Auch die Partei Die Linke wird in dem Bericht betrachtet – von ihr kam seit dem 7. Oktober 2023 weitgehend Schweigen zu der staatlichen Repression. Die Parteiführung veröffentlichte vier Tage später eine Erklärung[13], die der Hamas die Schuld an Israels – damals noch nicht begonnenen – Gaza-Krieg und der prognostizierten massenhaften Tötung der Zivilbevölkerung gab. Als die ehemalige Linke-Abgeordnete Sahra Wagenknecht im November 2023 Israels »rücksichtslose Kriegsführung« kritisierte und Gaza als »Freiluftgefängnis« bezeichnete, distanzierte sich der Fraktionsvorsitz im Bundestag »nachdrücklich«.

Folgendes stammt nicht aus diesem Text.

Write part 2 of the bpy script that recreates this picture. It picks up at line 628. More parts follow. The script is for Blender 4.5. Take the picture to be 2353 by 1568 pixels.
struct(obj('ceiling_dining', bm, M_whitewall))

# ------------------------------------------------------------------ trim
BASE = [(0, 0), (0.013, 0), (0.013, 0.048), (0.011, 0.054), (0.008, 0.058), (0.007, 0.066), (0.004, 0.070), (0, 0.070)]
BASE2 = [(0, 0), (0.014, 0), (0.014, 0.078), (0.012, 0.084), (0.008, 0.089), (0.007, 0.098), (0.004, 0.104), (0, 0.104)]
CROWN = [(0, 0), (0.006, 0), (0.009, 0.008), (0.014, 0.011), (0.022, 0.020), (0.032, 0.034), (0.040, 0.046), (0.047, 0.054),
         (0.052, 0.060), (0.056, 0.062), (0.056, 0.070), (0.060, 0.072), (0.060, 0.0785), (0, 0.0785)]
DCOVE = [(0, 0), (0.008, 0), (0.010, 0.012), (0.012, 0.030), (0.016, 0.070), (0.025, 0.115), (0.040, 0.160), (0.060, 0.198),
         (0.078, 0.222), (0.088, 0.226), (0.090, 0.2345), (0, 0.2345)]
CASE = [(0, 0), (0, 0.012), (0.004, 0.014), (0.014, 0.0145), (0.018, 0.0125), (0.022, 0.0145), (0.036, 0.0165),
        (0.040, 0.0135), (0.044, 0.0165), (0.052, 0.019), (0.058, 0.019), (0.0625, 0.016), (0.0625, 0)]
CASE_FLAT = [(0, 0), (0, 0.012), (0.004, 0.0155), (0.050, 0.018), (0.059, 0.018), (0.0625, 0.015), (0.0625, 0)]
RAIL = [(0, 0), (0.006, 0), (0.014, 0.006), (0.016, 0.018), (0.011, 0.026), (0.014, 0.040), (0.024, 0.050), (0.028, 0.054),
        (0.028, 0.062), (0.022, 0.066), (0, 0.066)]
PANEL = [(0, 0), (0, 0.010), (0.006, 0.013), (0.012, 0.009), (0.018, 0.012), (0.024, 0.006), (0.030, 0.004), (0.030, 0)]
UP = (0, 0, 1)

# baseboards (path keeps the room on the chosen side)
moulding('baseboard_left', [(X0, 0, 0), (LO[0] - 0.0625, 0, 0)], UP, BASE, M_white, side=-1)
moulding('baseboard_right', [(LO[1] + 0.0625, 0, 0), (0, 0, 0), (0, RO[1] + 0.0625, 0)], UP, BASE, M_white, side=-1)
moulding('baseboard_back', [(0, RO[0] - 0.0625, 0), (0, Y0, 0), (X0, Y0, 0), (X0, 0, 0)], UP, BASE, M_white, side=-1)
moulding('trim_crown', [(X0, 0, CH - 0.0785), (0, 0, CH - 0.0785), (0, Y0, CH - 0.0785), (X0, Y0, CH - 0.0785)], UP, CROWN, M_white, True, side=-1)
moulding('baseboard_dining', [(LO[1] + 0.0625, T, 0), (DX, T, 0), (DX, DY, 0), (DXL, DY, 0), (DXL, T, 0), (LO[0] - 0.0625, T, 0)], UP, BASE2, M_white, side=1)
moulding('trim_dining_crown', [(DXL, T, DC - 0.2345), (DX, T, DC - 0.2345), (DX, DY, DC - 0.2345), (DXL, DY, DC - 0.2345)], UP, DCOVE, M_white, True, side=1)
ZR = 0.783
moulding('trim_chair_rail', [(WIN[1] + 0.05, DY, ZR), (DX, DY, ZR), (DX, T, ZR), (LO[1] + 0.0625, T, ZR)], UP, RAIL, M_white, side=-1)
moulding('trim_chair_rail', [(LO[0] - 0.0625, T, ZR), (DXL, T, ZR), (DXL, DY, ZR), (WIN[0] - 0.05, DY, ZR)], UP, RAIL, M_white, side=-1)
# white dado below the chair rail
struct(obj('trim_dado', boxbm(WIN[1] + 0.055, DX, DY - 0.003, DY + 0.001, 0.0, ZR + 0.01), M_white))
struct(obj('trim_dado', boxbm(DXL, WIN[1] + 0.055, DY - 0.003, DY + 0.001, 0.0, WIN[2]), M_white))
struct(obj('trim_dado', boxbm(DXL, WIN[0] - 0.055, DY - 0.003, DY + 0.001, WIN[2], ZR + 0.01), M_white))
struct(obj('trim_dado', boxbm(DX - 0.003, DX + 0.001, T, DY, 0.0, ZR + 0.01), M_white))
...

Im April 2024 weigerte sich der Berliner Landesparteitag, eine Resolution zu verabschieden, die den Polizeieinsatz beim Palästina-Kongress und die gewaltsame Räumung eines Protestcamps vor dem Reichstag verurteilte. Prominente Parteimitglieder wie die ehemaligen Senatoren Klaus Lederer und Elke Breitenbach unterzeichneten sogar einen Aufruf gegen den Kongress.

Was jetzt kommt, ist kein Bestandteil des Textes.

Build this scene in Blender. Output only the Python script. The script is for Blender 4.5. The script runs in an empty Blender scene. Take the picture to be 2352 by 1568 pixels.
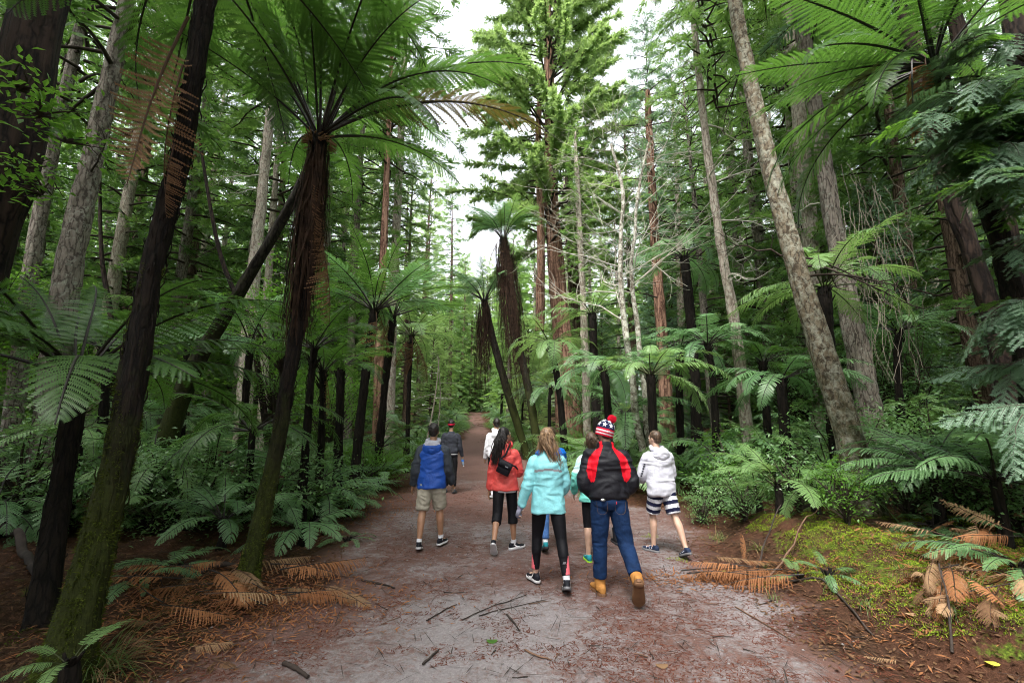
import bpy, math, random
import numpy as np
from mathutils import Vector, Matrix, Euler

SC = bpy.context.scene
COL = SC.collection
R = math.radians

# ------------------------------------------------------------------ camera
FPX = 1045.0                      # focal length in pixels of the 2352 wide picture (16 mm lens)
PITCH = math.atan(180.0 / FPX)
EYE = 1.75
cam_d = bpy.data.cameras.new('camera')
cam_d.sensor_width = 36.0
cam_d.lens = 36.0 * FPX / 2352.0
cam_d.clip_start = 0.05
cam_d.clip_end = 2000.0
cam = bpy.data.objects.new('camera', cam_d)
COL.objects.link(cam)
cam.location = (0, 0, EYE)
cam.rotation_euler = (math.pi / 2 + PITCH, 0, 0)
SC.camera = cam

# ------------------------------------------------------------------ world, sun, exposure
SUN_EL, SUN_AZ = R(60), R(208)
world = bpy.data.worlds.new('World')
SC.world = world
world.use_nodes = True
wn, wl = world.node_tree.nodes, world.node_tree.links
wn.clear()
sky = wn.new('ShaderNodeTexSky')
sky.sky_type = 'NISHITA'
sky.sun_disc = False
sky.sun_elevation = SUN_EL
sky.sun_rotation = SUN_AZ
sky.air_density = 1.0
sky.dust_density = 4.0
hs = wn.new('ShaderNodeHueSaturation')
hs.inputs['Saturation'].default_value = 0.22
hs.inputs['Value'].default_value = 1.0
bg = wn.new('ShaderNodeBackground')
bg.inputs['Strength'].default_value = 0.15
wo = wn.new('ShaderNodeOutputWorld')
wl.new(sky.outputs[0], hs.inputs['Color'])
wl.new(hs.outputs[0], bg.inputs['Color'])
wl.new(bg.outputs[0], wo.inputs['Surface'])

sun_d = bpy.data.lights.new('sun', 'SUN')
sun_d.energy = 1.0
sun_d.angle = R(13)
sun_d.color = (1.0, 0.96, 0.88)
sun = bpy.data.objects.new('sun', sun_d)
COL.objects.link(sun)
sdir = Vector((math.sin(SUN_AZ) * math.cos(SUN_EL), math.cos(SUN_AZ) * math.cos(SUN_EL), math.sin(SUN_EL)))
sun.rotation_euler = sdir.to_track_quat('Z', 'Y').to_euler()
sun.location = (0, 0, 60)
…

Erst im Mai 2025, nach den Bundestagswahlen, vollzog die Partei eine leichte Kurskorrektur: Der Parteitag beschloss, die IHRA-Definition von Antisemitismus durch die Jerusalem-Deklaration zu ersetzen[14] – ein Schritt, den die parteinahe Rosa-Luxemburg-Stiftung bereits 2019 in einem Bericht gefordert hatte. Die Entscheidung stößt in pro-israelischen Kreisen der Linken heute noch auf Widerstand.
Das 1974 in Amsterdam gegründete Transnational Institute verfügt über beträchtliche Erfahrung mit Befreiungsbewegungen und internationalen Protesten – und ihrer staatlichen Unterdrückung. Der Thinktank warnt, dass die in Deutschland an der Palästina-Solidaritätsbewegung getesteten Maßnahmen bald auf andere dissidente Gruppen ausgeweitet werden könnten – von Umweltaktivist*innen bis zu Antimilitarist*innen. TNI verweist auch auf die öffentliche Meinung, die sich seit dem 7. Oktober deutlich gewandelt hat: Der allergrößte Teil der Befragten hält Israels Vorgehen in Gaza für ungerechtfertigt und deutsche Waffenlieferungen für falsch.